Find each line containing the string "scene" and return it.

DATA SHOWN:

******

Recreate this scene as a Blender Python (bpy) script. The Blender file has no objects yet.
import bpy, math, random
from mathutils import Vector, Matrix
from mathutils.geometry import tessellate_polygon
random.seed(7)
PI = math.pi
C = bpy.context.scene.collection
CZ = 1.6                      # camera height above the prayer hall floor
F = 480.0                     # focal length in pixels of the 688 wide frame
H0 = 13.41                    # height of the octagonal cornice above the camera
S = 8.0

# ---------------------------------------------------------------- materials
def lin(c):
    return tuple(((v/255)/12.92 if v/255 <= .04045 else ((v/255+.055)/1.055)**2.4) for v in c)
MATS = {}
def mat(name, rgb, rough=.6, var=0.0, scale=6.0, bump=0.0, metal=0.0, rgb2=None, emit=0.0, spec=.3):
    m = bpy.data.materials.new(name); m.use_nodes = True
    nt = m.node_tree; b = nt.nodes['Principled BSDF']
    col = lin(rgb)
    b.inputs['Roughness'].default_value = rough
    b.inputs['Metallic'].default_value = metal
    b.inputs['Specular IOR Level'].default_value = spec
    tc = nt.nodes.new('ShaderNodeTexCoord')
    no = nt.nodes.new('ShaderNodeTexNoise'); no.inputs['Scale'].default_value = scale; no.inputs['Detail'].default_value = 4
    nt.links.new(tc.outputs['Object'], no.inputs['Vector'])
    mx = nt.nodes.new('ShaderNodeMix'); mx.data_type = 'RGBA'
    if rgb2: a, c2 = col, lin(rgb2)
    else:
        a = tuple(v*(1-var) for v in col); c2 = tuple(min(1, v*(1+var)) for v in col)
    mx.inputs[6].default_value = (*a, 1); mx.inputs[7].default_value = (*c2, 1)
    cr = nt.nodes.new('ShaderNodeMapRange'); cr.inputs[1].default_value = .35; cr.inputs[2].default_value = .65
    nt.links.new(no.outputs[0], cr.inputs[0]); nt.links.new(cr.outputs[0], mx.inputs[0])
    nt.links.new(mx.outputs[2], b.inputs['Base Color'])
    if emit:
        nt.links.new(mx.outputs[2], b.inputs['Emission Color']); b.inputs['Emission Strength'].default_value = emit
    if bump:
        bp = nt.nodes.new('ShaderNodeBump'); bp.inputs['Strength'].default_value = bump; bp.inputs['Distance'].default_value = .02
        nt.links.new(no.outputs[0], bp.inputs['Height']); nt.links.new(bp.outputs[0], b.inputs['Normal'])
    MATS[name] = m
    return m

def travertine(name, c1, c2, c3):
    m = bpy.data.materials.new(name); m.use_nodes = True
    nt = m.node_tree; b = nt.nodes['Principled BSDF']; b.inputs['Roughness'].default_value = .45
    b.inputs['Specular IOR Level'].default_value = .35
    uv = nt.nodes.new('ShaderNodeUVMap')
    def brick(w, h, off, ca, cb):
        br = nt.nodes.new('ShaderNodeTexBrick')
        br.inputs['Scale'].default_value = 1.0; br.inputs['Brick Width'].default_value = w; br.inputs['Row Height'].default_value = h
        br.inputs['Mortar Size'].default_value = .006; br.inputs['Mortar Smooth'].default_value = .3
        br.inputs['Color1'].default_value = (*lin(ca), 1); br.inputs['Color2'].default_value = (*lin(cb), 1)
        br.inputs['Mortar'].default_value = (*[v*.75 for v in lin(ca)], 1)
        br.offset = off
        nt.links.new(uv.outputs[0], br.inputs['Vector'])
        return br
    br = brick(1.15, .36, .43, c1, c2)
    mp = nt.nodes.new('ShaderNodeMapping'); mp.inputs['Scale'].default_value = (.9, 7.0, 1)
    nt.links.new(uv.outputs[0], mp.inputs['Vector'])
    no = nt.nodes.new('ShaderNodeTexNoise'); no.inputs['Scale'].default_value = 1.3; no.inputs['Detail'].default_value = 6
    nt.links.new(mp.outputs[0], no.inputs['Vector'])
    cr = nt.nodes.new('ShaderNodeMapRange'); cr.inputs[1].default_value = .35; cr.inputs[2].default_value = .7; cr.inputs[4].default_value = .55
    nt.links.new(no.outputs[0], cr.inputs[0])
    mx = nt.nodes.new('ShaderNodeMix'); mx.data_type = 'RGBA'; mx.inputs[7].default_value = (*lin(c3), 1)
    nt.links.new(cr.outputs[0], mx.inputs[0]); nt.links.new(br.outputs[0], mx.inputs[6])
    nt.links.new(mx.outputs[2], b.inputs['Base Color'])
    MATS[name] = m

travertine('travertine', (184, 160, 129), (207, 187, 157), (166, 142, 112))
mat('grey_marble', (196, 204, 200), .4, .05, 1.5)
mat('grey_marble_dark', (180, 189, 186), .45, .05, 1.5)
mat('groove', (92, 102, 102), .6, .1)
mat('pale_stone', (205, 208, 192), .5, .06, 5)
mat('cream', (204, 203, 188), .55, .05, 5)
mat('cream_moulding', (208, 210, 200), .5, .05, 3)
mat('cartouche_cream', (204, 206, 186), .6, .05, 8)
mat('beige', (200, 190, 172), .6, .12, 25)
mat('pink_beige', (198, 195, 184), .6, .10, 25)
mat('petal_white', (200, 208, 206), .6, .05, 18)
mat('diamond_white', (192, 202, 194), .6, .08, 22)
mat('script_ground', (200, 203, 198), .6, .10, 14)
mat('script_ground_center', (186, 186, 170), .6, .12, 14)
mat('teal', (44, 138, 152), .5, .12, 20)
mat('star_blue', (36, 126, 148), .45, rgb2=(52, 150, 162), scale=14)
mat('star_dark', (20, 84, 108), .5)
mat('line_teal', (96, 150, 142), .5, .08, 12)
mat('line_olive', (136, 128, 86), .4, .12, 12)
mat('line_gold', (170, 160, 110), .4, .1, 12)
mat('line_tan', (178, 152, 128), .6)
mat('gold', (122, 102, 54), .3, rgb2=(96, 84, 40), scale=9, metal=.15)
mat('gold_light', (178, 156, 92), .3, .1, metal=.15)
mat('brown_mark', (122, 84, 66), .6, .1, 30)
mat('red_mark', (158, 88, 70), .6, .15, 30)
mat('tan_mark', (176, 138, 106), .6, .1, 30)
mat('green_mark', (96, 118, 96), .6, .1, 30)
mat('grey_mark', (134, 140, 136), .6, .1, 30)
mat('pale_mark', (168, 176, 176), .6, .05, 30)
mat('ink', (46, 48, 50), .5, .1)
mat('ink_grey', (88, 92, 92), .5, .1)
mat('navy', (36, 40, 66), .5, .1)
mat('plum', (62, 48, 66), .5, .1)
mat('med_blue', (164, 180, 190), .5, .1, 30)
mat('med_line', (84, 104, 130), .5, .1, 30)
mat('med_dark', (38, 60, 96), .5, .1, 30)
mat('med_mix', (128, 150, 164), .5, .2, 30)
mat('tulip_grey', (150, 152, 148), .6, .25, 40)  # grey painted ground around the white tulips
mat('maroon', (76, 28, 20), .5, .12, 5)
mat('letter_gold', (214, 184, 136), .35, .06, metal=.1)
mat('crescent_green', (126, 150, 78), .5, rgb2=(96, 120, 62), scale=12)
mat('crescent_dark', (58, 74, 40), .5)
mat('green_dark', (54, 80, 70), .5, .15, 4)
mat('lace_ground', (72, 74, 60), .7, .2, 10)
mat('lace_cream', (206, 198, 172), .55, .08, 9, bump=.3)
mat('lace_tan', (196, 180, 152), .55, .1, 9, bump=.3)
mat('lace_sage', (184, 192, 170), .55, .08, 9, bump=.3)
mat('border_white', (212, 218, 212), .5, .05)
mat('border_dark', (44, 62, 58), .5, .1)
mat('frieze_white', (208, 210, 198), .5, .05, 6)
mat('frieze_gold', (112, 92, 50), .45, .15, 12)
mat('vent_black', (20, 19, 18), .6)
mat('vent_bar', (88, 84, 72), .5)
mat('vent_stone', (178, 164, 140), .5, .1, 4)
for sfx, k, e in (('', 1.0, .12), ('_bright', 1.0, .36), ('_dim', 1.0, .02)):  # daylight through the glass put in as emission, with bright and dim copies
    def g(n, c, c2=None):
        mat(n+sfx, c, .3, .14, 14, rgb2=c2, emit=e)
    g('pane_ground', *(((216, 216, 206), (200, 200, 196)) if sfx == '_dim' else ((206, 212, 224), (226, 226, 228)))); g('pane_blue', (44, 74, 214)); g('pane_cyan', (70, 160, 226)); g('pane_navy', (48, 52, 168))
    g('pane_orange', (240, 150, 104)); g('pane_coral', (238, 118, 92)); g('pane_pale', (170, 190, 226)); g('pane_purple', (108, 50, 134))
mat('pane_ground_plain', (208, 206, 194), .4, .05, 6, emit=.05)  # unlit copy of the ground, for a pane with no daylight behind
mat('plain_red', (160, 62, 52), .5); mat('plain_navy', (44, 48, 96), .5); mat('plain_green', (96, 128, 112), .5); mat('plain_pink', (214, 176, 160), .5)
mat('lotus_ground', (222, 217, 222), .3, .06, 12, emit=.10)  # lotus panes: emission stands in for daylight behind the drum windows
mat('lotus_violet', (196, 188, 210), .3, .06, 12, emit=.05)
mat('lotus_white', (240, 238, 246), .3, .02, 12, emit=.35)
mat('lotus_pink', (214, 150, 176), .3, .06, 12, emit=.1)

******

EXERCISE RESULT:
Recreate this scene as a Blender Python (bpy) script. The Blender file has no objects yet.
C = bpy.context.scene.collection